Após matar o marceneiro, Almeida chegou a ser preso em flagrante por homicídio culposo (não intencional). No entanto, foi liberado no mesmo dia, após pagar fiança de R$ 6,5 mil.
Os investigadores da Polícia Civil apontaram contradições no depoimento do policial.
Em 14 de agosto, o Ministério Público de São Paulo apresentou denúncia contra o PM, solicitando prisão preventiva e anulação da fiança.
Na decisão, da última sexta-feira (17/10), a juíza Paula Marie Konno, da 2ª Vara do Júri da capital, afirmou que o fato de a testemunha ter abandonado o trabalho, mudado de endereço e dado depoimentos diferentes não seriam suficientes para demonstrar uma tentativa de coação.
“Não há indicativos concretos que permitam, com segurança, essa vinculação, ao revés, extrai-se dos autos que a testemunha começou a faltar no trabalho no dia 20/08/2025, quando o réu já estava preso há mais de 5 dias, o que esvazia a alegação da acusação neste sentido”, disse a magistrada.
“O mesmo raciocínio também deve ser aplicado à possível mudança de endereço, à míngua de elementos concretos que permitam correlacionar os fatos”, acrescentou.
Mudança em depoimento
De acordo com os advogados de Dias, a testemunha que estaria sofrendo coação foi levada até a delegacia algemada e obrigada a assinar um documento, mesmo sem saber ler e escrever.

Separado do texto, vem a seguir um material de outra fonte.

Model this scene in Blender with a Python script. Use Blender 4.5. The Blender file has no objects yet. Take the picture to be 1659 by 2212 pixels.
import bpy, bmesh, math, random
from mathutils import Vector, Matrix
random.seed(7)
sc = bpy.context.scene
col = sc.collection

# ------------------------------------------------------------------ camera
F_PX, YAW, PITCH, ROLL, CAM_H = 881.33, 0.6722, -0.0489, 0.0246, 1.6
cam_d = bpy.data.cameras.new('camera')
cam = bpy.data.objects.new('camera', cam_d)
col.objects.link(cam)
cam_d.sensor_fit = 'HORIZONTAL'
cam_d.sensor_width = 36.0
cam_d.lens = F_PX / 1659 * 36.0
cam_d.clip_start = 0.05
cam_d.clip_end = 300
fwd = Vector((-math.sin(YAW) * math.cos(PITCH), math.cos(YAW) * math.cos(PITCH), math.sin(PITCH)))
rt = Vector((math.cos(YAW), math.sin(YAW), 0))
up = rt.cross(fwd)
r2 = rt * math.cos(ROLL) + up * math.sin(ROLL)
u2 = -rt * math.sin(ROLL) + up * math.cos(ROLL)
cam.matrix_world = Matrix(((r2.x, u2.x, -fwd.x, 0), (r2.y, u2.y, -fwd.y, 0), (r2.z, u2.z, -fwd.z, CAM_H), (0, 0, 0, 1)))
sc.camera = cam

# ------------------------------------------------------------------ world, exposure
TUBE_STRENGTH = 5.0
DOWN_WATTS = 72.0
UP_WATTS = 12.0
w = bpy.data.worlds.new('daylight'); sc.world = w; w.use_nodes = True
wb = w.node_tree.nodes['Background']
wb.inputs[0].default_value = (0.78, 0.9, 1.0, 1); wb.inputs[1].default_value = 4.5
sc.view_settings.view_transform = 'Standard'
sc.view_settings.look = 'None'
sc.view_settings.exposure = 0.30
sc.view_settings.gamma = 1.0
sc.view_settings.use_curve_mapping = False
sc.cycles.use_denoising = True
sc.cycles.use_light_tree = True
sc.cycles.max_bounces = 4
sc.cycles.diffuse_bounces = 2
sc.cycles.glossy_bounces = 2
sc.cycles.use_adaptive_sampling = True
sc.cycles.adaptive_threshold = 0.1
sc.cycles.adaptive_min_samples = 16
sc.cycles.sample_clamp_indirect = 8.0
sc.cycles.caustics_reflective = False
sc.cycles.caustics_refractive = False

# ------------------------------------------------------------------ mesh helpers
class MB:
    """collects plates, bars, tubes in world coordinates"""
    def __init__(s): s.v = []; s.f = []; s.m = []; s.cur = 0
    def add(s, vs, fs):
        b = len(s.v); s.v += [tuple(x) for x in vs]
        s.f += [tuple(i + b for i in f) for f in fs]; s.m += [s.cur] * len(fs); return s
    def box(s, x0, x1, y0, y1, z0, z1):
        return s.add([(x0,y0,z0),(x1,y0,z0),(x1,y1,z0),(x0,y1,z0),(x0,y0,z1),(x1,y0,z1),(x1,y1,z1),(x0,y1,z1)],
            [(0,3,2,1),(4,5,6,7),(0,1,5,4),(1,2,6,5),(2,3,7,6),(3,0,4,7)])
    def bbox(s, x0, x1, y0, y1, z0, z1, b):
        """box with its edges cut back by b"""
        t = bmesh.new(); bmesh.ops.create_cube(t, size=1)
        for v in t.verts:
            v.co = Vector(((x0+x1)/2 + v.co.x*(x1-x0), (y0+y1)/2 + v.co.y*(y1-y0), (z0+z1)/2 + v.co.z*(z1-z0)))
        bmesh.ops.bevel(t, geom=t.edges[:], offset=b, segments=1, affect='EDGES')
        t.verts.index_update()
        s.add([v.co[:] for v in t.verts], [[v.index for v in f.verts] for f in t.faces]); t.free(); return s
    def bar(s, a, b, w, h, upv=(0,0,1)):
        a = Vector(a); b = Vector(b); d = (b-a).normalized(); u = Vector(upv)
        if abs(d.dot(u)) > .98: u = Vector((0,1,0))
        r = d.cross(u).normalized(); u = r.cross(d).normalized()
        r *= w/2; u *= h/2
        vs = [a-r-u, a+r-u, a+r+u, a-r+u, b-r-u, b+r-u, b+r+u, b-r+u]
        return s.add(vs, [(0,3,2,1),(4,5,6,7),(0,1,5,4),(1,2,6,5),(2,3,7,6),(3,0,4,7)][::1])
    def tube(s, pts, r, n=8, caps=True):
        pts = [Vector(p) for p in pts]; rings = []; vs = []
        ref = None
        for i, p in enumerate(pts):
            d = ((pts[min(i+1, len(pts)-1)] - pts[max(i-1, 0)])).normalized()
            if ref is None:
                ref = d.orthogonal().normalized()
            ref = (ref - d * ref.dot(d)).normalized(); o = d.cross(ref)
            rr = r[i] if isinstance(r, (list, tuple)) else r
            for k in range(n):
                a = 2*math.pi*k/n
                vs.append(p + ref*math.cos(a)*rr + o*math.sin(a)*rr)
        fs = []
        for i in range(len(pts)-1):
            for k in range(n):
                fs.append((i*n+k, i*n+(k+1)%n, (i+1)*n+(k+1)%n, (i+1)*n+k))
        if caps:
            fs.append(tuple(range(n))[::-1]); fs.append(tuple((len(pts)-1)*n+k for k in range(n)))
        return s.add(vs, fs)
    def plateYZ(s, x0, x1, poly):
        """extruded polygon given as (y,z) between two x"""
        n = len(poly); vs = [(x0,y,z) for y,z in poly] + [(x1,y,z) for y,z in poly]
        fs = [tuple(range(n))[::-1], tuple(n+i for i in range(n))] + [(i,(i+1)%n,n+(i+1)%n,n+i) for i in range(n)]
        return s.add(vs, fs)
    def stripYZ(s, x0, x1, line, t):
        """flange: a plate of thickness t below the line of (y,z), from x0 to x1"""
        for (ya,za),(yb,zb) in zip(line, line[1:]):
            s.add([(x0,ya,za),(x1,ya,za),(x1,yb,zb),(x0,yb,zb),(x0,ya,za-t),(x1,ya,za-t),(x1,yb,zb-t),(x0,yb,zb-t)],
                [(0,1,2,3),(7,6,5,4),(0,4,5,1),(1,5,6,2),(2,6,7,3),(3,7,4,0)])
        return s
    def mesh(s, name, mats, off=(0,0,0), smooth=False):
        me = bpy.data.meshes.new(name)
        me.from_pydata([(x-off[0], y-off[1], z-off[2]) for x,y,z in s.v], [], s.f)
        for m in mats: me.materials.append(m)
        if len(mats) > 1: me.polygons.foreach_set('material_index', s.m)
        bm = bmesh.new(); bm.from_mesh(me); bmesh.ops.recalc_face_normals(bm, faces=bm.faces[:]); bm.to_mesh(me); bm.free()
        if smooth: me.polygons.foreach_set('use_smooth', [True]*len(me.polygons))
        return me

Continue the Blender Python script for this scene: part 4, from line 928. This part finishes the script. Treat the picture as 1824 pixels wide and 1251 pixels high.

Só então foi liberado. Ao sair, o rapaz não sabia dizer o que estava escrito no papel.
Apenas na segunda oitiva ela contrariou a versão do PM, dizendo que não houve nenhum roubo na região e que não viu nenhuma movimentação estranha até Dias ser baleado na cabeça.
Segundo o colega de trabalho, os dois caminhavam juntos no momento em que ouviu o disparo e viu a vítima cair. De acordo com ele, foi aí que o policial teria se aproximado perguntando onde estava a arma.
Os advogados disseram que, com medo de sofrer represálias, a testemunha teria sido demitida por justa causa e mudado de endereço.
“Há existência concreta de fatos novos e contemporâneos que justifiquem a segregação cautelar, pois a testemunha já se viu compelida a mudar de endereço e foi dispensada de seu emprego por justa causa, em razão de abandono, após a soltura do acusado, fato que comprova de maneira inequívoca, que a permanência do réu em liberdade compromete a colheita da prova testemunhal e enseja risco concreto à apuração da verdade real”, disseram.
Denúncia
Na denúncia, apresentada em 14 de agosto, o promotor de Justiça Everton Luiz Zanella afirmou que Fabio Anderson Pereira de Almeida não agiu em acordo com a função pública e matou o trabalhador que corria para pegar um ônibus.
Zanella ainda argumentou que o PM atirou três vezes contra o marceneiro e ainda atingiu outra vítima, colocando em risco as pessoas que caminhavam em uma via pública.
“A conduta é completamente inaceitável e caracterizada pela existência de recurso que impediu a reação do ofendido Guilherme, que morreu após um dia de intenso trabalho, num momento em que apenas queria voltar para sua casa e sua família e não poderia — jamais — imaginar que seria alvejado por um disparo”, acrescentou.
Vídeo mostra jovem batendo ponto no trabalho
Vídeos de câmeras de segurança mostram o momento exato em que Guilherme Dias bateu o ponto no trabalho, às 22h23, apenas alguns minutos antes de ser morto pelo policial militar.